━━ RECORDS PROVIDED ━━

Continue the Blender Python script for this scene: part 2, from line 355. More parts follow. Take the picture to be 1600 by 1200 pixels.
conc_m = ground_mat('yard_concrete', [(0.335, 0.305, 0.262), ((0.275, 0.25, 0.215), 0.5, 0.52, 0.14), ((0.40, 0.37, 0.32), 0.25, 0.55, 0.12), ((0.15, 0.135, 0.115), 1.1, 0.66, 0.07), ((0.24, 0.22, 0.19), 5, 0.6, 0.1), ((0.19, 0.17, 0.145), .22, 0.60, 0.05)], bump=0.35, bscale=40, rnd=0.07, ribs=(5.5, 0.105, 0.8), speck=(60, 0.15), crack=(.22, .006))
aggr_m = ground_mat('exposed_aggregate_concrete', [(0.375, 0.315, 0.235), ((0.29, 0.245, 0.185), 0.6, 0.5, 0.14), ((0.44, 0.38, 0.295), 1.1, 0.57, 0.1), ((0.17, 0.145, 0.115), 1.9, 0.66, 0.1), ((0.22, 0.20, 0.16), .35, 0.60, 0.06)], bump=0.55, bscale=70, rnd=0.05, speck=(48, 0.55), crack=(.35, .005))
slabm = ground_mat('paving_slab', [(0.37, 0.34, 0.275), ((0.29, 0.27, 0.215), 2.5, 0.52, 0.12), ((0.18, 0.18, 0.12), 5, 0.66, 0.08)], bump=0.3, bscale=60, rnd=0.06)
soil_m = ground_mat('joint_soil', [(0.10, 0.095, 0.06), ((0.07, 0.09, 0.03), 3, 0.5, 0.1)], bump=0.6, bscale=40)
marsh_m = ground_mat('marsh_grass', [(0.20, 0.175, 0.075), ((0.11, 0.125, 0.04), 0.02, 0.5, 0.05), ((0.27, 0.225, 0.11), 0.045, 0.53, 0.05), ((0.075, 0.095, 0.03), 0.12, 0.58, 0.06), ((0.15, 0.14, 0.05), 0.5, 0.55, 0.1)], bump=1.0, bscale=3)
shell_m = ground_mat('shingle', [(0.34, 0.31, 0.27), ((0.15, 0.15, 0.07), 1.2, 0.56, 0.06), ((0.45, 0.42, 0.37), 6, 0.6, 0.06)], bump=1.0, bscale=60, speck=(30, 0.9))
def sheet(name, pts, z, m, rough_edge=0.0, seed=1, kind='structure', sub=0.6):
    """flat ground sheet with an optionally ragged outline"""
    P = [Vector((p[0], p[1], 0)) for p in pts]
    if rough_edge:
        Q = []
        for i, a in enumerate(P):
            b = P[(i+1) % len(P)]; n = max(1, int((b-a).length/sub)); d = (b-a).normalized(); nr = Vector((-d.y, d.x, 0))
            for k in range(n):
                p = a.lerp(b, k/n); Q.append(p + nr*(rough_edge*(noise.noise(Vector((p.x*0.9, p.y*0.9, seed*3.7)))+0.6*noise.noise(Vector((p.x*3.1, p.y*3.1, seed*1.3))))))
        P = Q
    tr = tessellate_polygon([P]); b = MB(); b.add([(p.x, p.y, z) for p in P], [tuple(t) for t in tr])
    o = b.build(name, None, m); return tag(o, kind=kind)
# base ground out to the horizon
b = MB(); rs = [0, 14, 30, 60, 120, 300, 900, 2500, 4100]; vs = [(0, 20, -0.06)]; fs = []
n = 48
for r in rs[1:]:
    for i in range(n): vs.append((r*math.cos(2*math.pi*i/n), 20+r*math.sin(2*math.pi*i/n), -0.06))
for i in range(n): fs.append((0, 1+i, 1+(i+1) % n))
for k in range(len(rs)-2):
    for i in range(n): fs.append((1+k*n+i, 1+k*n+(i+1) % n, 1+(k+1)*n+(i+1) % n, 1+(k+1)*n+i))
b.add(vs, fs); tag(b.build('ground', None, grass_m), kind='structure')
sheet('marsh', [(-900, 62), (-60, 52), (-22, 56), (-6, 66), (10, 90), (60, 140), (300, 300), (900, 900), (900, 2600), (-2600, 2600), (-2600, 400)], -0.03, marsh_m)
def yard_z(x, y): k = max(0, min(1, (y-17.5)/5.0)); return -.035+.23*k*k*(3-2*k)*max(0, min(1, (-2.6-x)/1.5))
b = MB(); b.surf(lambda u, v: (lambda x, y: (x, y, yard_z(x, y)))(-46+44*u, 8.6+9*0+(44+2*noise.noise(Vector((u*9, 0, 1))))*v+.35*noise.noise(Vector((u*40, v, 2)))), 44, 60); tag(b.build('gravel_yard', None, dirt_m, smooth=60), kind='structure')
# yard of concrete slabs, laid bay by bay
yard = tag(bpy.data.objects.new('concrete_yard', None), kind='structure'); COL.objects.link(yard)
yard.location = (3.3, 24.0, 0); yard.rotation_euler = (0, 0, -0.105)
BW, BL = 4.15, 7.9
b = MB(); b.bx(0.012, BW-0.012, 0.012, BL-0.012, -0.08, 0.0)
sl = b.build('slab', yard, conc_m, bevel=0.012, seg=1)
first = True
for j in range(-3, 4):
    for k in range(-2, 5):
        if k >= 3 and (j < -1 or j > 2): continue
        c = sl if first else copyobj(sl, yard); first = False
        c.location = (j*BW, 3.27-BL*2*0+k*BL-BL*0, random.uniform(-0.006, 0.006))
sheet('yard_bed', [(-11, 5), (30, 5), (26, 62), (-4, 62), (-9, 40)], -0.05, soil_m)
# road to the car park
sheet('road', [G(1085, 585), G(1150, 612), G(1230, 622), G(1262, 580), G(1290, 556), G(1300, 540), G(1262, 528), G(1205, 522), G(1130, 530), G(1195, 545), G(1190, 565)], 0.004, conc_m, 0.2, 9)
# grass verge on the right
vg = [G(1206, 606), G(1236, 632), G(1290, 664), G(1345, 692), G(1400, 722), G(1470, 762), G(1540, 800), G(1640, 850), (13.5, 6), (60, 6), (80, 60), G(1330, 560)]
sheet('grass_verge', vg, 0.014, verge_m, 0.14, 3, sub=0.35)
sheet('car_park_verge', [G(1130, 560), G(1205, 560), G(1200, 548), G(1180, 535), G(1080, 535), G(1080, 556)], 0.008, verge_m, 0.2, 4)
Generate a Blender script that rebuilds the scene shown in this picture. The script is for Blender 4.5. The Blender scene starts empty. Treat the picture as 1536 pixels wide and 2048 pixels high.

━━━

> **EXERCISE AIM**
Check each line of the data above for the string "Blender", then report how many lines have it, with no other words.

> **RESULT BELOW**
2